At its core, the film is existential in nature. It means to strip its audience of hope and belief and replaces inaction with reality. Its message is; if you are alive it is up to you to survive it. There are no real gods in this world, just as there are no real gods in our own. The film slaps its audience in the face repeatedly on this point much in the same way as Nietzsche did in his memorable book Thus Spoke Zarathustra. It wants us to wake up from our dreams of importance and celebration. With a nudge from Existentialists like Sartre, Heidegger and Camus, the film wants us to face the fact that we are nothing to only than realize that's worth fighting for. God or whatever else people believe in isn't going to help, reality in the world of Mad Max is how one is to survive.

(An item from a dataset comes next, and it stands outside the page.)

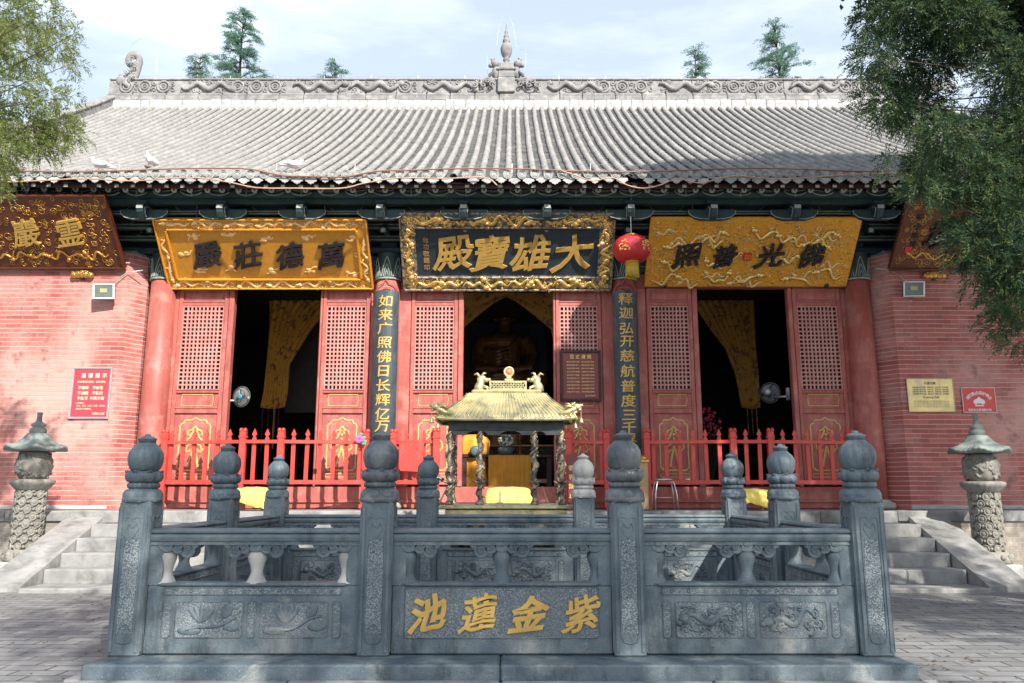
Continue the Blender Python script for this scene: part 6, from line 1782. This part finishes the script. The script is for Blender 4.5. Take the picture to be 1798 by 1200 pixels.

Max himself is a man of few words, he's a drifter, a survivor, a road warrior, he's a man caught up in the madness of this post-apocalyptic hell but yet morally clings to his humanity. Max is a realist, fantasies and illusions would have long sense abandoned him, leaving him with nightmares of people he didn't or couldn't save during the desperate attempt to survive when the world as we know it finally fell apart.
Fury Road showed a horrifying sense of realism of what could happen to humanity if we continue down our road of self-destruction. Zombie movies and Alien invasions aside, Fury Road wants to oddly and maliciously celebrate our inevitable demise by making the reality of it all, beautiful. Here the film becomes like an old tragic Russian opera, where everything sounds and looks beautiful but yet the human failure to elevate is thinly veiled in lace.
Among countless other cautionary tales, Mad Max: Fury Road is a warning of what's to come for humanity as we continue to waste the world away, naively thinking that there is no end to our growth and progress. What's great and unique about this film is its teaching us a lesson about our potential, and some would say inevitable, future. This film is saying we already fucked up and all our hope and faith was a lie, a distraction from the truth. It was a holographic carrot most of us bought in to and then sold back to other people. We believe we are invincible, we are infallible but we are not.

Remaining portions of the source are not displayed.